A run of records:

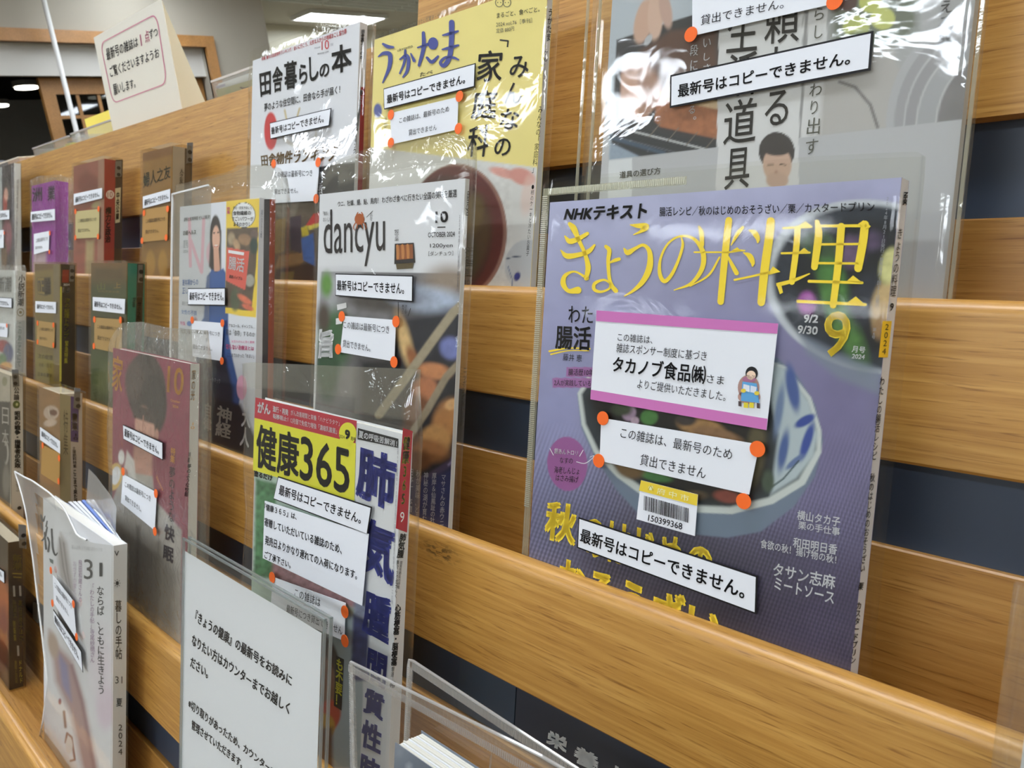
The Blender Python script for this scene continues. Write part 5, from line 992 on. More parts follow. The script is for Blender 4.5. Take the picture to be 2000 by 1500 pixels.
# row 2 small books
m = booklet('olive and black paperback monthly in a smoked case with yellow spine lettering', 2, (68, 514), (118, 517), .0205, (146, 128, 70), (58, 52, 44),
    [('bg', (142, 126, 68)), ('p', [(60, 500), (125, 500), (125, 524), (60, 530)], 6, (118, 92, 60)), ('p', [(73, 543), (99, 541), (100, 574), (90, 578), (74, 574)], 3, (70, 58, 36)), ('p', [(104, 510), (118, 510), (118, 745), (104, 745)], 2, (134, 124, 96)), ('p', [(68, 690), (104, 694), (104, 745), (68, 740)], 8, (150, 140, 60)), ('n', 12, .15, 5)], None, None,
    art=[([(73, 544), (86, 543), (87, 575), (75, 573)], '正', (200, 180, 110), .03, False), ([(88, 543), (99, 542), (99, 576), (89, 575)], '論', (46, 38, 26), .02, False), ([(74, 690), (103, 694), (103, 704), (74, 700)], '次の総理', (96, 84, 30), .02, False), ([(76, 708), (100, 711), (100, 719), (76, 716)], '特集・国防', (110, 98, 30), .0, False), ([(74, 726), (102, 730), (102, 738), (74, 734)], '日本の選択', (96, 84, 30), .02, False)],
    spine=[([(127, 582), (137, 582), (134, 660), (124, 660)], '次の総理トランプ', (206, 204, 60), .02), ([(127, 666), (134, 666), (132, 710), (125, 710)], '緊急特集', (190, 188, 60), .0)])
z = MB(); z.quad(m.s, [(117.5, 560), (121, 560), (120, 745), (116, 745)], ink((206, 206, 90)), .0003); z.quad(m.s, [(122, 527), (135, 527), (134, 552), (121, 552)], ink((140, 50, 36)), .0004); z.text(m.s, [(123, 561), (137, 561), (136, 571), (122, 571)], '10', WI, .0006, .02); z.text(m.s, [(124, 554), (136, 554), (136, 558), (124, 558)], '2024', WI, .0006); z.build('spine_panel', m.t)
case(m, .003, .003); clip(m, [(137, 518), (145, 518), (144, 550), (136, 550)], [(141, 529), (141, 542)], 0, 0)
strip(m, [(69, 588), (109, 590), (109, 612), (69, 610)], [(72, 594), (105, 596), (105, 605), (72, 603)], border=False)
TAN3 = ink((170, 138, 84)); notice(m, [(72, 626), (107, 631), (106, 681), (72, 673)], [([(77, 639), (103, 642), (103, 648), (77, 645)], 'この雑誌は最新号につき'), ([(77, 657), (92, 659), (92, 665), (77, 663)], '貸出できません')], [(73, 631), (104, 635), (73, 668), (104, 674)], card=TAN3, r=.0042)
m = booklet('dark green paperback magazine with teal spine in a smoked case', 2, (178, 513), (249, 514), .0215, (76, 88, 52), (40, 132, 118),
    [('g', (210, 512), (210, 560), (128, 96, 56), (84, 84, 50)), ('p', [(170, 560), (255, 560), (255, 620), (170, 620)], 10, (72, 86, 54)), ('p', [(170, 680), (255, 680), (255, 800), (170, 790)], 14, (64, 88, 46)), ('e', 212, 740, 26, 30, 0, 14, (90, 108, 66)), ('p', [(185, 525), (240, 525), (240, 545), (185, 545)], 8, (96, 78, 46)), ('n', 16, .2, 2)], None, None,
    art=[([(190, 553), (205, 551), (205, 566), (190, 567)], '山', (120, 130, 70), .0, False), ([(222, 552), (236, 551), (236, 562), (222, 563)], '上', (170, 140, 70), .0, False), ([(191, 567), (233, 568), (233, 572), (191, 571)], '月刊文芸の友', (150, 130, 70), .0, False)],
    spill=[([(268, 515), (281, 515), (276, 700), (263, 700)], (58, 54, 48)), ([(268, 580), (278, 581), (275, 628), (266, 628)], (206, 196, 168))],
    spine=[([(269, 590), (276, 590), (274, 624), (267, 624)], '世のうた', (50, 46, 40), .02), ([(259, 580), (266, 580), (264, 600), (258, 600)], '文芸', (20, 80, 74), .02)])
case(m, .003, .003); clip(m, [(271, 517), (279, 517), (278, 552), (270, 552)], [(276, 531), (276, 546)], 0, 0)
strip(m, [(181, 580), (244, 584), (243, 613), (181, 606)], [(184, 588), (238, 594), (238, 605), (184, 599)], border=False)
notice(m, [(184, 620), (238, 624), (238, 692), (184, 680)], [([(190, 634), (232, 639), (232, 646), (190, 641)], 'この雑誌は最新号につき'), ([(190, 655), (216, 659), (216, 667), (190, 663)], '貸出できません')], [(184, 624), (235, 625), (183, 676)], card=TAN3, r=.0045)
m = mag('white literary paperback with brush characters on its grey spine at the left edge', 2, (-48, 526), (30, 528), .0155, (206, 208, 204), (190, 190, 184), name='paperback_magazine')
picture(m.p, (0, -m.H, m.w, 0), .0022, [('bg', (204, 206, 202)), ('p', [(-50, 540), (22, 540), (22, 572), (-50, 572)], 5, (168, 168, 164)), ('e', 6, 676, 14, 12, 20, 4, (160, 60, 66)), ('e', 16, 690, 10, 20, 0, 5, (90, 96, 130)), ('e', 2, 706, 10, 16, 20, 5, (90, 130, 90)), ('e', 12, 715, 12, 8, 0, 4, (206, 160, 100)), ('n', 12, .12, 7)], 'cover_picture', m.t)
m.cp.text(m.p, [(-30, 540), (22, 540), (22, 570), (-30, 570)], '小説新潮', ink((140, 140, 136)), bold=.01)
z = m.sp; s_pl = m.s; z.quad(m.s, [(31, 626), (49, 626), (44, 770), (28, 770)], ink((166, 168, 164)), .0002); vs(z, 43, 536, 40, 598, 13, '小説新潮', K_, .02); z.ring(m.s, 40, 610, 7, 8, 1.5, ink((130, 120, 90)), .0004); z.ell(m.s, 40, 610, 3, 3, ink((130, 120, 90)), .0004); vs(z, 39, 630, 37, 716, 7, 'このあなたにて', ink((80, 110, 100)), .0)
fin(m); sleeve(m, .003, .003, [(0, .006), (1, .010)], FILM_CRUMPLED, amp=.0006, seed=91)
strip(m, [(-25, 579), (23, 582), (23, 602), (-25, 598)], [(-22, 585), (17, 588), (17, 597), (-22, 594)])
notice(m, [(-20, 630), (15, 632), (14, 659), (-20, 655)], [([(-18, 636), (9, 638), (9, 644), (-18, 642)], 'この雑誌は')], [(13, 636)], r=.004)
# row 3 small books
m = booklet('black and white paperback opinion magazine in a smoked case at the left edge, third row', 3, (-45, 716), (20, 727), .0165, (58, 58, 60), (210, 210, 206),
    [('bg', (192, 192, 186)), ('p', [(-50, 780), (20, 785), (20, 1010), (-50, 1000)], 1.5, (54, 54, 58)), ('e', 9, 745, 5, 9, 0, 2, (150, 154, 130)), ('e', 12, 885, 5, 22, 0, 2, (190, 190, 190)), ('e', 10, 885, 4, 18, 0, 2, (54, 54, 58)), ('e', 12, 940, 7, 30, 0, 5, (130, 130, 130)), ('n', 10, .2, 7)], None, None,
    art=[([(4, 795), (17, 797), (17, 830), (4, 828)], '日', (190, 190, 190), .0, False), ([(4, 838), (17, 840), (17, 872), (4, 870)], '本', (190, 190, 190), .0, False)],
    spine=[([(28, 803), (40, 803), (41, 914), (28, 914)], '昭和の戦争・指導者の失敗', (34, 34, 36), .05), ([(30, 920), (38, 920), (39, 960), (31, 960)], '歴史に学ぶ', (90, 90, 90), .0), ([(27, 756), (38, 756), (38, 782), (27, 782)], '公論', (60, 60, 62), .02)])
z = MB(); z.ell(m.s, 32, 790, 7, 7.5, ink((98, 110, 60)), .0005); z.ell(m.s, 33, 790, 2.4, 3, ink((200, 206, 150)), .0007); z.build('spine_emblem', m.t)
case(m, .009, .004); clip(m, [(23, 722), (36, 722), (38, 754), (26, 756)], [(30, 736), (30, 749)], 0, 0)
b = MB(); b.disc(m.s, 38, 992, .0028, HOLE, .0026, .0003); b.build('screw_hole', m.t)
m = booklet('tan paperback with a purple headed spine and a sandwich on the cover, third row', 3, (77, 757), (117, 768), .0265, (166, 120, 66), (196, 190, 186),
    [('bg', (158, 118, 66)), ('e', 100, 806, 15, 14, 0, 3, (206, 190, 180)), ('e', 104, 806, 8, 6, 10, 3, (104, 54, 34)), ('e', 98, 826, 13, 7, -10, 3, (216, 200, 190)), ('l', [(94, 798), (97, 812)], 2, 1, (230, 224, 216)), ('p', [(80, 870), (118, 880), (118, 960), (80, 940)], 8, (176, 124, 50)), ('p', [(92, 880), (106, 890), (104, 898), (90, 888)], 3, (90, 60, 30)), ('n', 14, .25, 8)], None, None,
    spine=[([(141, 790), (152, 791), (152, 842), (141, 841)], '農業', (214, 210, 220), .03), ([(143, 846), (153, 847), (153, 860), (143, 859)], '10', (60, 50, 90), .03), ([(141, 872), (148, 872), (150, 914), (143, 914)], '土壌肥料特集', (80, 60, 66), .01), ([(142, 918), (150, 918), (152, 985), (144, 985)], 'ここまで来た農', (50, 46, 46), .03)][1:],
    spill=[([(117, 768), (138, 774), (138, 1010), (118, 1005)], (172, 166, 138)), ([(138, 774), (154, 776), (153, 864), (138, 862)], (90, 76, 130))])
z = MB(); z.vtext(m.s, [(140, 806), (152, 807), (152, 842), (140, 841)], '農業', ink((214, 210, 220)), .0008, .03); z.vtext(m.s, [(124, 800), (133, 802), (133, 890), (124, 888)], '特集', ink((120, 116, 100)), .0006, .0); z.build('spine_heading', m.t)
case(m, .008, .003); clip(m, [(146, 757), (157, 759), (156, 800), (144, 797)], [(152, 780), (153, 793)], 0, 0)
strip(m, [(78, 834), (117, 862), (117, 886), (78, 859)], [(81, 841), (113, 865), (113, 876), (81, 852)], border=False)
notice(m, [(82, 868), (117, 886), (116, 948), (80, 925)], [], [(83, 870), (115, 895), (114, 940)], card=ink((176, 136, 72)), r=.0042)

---

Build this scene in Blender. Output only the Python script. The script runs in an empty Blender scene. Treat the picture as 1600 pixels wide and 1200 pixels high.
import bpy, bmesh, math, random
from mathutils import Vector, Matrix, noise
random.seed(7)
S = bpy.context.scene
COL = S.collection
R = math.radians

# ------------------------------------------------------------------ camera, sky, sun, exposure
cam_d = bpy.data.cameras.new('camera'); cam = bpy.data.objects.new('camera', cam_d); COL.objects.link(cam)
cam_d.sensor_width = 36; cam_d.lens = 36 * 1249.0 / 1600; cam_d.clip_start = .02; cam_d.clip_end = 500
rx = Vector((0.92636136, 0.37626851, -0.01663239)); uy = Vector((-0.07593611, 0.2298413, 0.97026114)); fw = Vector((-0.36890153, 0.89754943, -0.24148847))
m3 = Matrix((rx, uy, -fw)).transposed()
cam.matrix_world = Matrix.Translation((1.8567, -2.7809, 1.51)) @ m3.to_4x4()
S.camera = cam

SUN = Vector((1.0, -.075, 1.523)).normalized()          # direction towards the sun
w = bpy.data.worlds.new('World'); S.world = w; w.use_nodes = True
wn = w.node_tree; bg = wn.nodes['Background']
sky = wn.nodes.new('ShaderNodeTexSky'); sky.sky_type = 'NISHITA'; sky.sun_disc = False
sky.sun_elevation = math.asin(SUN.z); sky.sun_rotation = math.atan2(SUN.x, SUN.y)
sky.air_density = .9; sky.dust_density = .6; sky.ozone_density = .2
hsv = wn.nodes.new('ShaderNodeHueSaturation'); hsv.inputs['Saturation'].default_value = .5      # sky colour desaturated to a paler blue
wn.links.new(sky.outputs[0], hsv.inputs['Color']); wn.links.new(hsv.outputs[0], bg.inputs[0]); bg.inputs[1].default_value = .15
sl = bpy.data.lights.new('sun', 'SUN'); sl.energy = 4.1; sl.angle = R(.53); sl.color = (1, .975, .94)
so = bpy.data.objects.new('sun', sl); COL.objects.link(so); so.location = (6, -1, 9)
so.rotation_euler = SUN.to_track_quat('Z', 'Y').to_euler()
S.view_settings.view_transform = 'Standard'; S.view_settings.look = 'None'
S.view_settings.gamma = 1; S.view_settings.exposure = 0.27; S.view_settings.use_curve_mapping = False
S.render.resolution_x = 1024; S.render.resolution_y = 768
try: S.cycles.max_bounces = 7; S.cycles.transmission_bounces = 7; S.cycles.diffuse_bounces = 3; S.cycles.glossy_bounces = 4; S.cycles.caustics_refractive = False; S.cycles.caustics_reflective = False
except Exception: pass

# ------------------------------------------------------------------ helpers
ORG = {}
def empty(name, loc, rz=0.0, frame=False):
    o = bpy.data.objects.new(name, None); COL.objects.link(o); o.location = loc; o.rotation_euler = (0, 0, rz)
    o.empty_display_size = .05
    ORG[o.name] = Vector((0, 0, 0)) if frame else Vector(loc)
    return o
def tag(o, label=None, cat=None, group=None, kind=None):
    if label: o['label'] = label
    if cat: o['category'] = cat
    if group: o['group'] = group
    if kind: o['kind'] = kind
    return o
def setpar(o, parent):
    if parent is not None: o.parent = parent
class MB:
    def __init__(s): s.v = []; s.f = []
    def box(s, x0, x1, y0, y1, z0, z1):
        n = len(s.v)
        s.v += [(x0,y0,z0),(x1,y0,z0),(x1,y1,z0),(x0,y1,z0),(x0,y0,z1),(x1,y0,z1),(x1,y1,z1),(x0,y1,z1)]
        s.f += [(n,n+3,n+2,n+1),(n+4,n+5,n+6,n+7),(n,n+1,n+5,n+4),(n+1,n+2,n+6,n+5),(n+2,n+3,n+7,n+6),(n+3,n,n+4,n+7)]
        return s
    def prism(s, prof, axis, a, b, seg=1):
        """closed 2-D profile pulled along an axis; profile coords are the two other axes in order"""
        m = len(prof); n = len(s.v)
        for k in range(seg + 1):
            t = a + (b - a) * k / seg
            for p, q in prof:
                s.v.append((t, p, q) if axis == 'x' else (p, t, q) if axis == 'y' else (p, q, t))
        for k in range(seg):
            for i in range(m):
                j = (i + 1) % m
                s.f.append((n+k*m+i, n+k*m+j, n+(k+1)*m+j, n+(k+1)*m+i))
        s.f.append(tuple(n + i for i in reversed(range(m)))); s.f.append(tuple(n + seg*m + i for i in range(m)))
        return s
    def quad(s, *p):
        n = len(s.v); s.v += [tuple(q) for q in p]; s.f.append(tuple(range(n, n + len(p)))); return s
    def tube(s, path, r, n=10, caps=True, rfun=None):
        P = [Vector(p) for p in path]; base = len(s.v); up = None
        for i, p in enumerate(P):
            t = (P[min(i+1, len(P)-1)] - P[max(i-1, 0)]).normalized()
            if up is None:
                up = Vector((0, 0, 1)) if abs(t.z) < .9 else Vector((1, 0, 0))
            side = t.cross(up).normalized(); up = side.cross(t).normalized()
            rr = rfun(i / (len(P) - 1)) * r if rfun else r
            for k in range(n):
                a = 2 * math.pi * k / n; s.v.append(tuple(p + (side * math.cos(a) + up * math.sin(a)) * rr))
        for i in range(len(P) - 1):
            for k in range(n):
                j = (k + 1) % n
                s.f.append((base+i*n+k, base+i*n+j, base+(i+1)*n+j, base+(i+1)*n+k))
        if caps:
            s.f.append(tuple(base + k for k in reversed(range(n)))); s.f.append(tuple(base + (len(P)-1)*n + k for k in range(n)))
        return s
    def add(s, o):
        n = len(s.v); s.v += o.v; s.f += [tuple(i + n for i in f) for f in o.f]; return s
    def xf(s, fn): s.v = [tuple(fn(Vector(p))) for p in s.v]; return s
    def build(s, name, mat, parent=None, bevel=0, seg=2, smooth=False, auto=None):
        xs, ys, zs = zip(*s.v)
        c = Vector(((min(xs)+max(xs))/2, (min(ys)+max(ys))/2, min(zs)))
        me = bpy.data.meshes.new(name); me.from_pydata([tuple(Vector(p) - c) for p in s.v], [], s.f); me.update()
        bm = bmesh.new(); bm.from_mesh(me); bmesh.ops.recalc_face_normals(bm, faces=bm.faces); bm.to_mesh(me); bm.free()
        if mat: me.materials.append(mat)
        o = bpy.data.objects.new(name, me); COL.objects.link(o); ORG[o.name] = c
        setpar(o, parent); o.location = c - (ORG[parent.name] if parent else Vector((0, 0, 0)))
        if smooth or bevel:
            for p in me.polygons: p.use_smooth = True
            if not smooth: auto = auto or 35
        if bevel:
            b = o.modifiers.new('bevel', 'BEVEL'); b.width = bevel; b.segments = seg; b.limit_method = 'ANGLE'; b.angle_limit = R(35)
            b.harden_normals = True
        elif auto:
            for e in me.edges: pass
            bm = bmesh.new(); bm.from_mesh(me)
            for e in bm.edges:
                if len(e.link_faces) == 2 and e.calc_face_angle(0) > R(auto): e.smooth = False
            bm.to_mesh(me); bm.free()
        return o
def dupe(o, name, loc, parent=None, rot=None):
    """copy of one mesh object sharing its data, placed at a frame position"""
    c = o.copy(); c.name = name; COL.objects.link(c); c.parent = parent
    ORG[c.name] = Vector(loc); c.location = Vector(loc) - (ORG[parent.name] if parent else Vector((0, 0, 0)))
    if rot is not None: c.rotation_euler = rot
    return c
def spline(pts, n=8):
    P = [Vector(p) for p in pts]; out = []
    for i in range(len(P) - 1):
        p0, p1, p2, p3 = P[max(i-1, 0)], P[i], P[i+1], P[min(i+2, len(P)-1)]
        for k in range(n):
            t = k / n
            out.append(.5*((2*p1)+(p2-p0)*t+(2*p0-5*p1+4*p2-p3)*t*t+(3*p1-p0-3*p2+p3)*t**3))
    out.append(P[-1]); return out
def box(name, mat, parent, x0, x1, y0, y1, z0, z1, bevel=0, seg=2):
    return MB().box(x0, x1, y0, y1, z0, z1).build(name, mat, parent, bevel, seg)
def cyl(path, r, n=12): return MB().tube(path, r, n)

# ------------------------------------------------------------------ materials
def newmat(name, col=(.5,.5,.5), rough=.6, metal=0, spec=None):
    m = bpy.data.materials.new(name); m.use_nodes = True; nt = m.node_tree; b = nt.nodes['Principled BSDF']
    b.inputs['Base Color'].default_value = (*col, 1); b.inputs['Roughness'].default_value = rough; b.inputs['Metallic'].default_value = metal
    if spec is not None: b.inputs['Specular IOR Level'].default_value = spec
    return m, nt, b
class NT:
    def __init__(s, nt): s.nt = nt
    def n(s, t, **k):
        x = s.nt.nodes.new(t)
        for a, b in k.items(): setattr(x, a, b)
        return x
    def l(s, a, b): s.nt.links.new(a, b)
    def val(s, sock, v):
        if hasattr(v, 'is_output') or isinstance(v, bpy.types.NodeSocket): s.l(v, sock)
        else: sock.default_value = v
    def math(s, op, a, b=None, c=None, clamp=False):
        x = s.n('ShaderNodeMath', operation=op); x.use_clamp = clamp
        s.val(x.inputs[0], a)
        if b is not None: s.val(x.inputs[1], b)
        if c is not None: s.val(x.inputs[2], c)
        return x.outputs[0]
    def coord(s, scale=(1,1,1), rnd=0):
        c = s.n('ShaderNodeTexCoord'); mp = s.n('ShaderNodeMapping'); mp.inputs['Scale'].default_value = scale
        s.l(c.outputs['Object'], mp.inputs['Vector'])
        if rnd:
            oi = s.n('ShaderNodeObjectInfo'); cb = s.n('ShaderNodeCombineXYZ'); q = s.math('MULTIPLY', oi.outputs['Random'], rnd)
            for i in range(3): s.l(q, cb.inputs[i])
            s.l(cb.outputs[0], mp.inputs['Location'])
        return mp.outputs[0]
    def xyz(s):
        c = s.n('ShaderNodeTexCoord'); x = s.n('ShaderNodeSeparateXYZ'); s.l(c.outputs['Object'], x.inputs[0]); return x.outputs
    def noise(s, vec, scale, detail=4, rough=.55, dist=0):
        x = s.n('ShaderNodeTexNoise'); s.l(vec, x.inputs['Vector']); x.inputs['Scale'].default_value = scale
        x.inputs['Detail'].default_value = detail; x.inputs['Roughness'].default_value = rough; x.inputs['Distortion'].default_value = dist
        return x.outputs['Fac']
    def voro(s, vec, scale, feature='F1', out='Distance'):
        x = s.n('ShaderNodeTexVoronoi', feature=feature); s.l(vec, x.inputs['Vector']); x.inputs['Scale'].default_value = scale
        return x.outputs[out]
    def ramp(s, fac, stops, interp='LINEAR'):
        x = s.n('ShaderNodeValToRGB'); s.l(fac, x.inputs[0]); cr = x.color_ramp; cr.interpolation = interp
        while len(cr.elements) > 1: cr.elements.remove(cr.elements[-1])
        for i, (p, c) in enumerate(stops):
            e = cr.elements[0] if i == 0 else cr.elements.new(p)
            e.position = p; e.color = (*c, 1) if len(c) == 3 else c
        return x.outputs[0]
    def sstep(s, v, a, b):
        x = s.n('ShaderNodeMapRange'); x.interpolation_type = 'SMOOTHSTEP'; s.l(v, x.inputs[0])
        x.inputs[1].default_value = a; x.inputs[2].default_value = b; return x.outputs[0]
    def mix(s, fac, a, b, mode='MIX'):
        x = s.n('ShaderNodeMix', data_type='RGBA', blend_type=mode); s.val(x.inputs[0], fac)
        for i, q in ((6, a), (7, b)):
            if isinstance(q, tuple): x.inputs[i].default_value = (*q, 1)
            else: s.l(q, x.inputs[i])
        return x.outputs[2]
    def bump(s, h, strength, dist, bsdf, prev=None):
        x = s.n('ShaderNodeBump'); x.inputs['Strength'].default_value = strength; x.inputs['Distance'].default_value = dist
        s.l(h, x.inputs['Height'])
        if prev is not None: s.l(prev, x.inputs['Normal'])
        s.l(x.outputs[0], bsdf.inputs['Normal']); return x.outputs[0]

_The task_
Copy the records above exactly, beginning at the line that contains "Build this scene" and stopping after the line that contains "R = math.radians".

_Result of the exercise_
Build this scene in Blender. Output only the Python script. The script runs in an empty Blender scene. Treat the picture as 1600 pixels wide and 1200 pixels high.
import bpy, bmesh, math, random
from mathutils import Vector, Matrix, noise
random.seed(7)
S = bpy.context.scene
COL = S.collection
R = math.radians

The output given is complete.